=== Given material ===
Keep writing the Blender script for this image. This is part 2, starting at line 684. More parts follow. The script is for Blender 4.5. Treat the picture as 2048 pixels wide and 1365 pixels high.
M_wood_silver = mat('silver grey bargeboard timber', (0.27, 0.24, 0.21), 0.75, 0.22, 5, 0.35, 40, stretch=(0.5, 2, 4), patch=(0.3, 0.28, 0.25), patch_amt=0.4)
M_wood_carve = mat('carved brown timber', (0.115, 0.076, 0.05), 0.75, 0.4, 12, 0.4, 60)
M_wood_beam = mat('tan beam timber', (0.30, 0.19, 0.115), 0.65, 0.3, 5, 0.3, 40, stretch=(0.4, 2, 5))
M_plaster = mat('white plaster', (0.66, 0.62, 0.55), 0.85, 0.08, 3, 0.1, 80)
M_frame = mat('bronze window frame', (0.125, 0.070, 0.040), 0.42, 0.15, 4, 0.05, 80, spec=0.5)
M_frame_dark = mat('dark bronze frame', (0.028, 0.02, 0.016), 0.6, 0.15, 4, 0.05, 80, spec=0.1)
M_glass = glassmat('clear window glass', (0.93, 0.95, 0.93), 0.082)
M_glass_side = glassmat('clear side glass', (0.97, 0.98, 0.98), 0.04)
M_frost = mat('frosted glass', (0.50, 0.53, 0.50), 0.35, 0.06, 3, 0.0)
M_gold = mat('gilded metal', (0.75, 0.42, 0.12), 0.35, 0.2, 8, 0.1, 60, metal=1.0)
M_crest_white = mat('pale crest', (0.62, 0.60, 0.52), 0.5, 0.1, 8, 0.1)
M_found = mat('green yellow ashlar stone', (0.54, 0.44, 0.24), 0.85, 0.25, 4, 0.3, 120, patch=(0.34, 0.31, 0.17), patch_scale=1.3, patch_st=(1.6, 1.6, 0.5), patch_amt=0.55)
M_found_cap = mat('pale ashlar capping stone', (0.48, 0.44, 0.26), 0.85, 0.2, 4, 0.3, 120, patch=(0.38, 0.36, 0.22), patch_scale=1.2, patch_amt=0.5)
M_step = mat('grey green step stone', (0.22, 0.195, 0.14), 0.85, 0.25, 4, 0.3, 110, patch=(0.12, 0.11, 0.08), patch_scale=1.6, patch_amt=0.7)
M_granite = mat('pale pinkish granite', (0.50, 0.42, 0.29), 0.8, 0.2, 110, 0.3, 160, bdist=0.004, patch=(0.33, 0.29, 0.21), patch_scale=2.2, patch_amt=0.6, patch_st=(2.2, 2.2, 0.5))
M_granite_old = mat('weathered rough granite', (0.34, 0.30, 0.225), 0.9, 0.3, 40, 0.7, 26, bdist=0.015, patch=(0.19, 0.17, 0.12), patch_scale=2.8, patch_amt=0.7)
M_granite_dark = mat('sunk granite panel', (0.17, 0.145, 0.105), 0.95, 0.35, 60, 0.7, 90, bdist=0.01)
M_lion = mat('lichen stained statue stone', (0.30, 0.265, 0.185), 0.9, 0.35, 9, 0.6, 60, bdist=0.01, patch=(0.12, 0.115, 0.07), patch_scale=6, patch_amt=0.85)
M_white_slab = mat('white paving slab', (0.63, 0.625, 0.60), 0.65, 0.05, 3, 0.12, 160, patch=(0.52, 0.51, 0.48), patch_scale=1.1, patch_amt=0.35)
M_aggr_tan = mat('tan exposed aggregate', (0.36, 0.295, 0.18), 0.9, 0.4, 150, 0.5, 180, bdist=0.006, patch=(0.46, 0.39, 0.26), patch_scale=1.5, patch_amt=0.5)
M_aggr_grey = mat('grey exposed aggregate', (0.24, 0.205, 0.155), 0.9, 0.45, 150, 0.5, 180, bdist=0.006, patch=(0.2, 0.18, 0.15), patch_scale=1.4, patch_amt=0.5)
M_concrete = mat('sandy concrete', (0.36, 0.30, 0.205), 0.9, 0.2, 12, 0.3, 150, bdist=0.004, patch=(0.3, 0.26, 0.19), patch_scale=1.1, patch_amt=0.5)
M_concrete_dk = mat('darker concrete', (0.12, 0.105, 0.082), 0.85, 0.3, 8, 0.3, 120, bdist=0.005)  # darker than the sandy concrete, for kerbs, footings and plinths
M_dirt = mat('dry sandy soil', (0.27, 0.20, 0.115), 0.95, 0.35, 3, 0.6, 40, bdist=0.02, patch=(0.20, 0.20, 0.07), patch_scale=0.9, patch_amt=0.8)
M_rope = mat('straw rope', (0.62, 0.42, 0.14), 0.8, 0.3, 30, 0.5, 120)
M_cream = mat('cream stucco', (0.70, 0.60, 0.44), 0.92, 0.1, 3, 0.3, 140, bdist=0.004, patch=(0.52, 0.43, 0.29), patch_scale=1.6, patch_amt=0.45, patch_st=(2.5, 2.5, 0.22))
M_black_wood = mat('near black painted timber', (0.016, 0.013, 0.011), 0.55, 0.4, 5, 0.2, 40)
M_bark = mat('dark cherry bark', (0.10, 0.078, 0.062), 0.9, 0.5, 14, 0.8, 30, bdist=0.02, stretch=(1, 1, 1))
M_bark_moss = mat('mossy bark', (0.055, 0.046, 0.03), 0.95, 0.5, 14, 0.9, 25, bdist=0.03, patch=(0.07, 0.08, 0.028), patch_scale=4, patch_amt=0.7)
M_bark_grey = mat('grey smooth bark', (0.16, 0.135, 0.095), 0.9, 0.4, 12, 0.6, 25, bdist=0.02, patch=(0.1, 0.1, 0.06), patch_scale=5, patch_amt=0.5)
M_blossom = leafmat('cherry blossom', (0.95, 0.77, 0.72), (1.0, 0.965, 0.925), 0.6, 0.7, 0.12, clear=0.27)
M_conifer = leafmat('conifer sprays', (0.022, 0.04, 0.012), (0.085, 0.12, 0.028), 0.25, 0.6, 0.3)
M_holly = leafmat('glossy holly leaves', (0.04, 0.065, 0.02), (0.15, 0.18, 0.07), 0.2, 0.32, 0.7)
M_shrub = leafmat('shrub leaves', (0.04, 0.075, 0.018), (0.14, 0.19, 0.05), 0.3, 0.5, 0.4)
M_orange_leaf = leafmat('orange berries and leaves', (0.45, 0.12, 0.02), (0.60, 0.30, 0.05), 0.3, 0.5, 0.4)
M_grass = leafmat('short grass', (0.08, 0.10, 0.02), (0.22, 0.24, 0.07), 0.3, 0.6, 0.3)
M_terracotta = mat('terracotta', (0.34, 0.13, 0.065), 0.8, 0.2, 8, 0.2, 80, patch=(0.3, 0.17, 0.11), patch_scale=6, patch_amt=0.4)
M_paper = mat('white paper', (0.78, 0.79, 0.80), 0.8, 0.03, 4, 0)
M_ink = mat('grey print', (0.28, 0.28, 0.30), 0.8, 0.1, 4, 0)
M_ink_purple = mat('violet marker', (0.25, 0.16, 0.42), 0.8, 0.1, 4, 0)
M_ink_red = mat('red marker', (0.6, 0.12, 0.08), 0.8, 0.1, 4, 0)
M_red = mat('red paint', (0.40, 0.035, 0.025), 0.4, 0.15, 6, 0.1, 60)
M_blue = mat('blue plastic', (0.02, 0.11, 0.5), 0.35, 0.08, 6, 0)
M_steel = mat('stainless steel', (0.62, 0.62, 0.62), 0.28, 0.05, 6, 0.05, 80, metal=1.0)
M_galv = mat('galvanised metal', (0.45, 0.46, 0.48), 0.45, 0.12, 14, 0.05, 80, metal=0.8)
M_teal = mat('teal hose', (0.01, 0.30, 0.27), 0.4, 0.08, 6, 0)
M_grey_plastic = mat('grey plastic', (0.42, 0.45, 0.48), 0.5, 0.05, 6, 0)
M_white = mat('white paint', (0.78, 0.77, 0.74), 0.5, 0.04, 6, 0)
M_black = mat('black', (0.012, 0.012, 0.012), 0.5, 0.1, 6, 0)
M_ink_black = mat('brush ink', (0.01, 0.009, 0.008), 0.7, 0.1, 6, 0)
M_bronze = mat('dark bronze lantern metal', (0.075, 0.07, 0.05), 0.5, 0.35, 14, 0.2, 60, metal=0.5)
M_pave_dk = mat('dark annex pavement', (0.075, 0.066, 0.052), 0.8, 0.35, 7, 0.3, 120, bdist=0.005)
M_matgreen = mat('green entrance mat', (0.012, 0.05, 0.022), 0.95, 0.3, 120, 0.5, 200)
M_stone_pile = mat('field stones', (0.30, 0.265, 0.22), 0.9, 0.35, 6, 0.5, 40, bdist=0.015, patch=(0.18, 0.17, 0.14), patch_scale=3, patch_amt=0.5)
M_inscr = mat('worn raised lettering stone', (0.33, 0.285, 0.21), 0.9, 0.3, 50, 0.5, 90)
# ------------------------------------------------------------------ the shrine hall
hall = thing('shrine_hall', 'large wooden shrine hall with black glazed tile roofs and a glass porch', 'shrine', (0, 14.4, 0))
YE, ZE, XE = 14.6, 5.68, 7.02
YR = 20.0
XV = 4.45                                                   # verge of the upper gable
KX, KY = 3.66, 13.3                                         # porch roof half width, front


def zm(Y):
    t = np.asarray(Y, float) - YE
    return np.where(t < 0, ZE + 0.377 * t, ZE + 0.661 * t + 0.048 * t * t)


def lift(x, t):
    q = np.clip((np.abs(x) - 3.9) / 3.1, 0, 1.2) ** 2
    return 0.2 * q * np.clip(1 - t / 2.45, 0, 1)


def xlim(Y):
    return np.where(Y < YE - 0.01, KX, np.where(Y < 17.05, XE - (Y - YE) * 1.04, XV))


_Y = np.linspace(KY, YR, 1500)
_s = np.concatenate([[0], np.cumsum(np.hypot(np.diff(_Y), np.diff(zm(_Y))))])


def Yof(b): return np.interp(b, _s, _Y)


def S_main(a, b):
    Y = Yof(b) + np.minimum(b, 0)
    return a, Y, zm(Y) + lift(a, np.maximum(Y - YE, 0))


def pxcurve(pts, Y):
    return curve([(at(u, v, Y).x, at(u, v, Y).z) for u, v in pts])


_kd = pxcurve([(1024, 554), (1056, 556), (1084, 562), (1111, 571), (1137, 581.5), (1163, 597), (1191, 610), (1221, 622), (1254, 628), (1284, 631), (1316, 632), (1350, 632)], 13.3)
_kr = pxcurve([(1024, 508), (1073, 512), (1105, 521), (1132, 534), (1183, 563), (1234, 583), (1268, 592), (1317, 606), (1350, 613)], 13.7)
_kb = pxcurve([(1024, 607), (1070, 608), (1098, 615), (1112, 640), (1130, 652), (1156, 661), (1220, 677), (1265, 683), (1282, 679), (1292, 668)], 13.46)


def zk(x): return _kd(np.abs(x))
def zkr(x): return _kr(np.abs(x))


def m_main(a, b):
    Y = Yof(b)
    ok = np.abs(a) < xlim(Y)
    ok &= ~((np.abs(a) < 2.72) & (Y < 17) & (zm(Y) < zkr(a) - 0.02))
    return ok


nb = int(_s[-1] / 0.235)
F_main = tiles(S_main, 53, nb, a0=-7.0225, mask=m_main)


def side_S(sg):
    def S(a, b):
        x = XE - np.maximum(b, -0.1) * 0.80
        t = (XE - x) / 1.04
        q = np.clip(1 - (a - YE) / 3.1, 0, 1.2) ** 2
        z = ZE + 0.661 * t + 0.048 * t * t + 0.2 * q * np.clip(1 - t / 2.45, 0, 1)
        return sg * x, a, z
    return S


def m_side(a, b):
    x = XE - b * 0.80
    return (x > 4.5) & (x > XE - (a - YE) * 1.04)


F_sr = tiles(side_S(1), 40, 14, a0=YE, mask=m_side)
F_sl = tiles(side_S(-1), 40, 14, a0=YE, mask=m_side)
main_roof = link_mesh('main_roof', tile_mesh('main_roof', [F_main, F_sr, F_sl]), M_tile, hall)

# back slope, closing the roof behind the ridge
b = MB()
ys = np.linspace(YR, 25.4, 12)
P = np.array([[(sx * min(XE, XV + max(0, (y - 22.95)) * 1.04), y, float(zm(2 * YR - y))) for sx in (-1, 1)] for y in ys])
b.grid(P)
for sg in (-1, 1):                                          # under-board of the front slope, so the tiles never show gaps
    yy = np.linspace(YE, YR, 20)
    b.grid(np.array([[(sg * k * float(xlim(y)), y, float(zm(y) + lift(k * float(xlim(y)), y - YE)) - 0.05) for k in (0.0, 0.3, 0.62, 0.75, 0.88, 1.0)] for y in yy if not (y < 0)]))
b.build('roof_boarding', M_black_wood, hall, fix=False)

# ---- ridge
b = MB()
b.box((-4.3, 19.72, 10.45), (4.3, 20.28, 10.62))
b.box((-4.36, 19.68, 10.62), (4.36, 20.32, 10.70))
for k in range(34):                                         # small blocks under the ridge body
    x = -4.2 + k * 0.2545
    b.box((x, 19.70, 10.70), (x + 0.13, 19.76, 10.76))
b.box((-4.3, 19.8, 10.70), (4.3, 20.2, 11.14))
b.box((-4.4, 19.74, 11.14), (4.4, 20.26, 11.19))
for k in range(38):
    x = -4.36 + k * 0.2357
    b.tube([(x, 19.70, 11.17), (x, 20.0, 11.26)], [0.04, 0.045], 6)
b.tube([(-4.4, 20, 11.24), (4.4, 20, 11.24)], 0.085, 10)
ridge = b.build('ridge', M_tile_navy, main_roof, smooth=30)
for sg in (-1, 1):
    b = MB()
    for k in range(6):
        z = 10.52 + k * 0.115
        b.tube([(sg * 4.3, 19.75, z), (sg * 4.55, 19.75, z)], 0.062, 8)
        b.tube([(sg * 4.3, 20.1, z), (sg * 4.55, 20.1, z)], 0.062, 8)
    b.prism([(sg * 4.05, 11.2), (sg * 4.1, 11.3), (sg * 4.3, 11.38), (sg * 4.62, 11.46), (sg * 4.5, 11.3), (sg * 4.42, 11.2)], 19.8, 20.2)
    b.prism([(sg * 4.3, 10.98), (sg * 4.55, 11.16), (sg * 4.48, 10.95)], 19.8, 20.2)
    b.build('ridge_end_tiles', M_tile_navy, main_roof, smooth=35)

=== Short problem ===
Retype only the lines running from the top of the listing to the line that holds "M_frame = mat('bronze", both ends included.

=== Answer below ===
Keep writing the Blender script for this image. This is part 2, starting at line 684. More parts follow. The script is for Blender 4.5. Treat the picture as 2048 pixels wide and 1365 pixels high.
M_wood_silver = mat('silver grey bargeboard timber', (0.27, 0.24, 0.21), 0.75, 0.22, 5, 0.35, 40, stretch=(0.5, 2, 4), patch=(0.3, 0.28, 0.25), patch_amt=0.4)
M_wood_carve = mat('carved brown timber', (0.115, 0.076, 0.05), 0.75, 0.4, 12, 0.4, 60)
M_wood_beam = mat('tan beam timber', (0.30, 0.19, 0.115), 0.65, 0.3, 5, 0.3, 40, stretch=(0.4, 2, 5))
M_plaster = mat('white plaster', (0.66, 0.62, 0.55), 0.85, 0.08, 3, 0.1, 80)
M_frame = mat('bronze window frame', (0.125, 0.070, 0.040), 0.42, 0.15, 4, 0.05, 80, spec=0.5)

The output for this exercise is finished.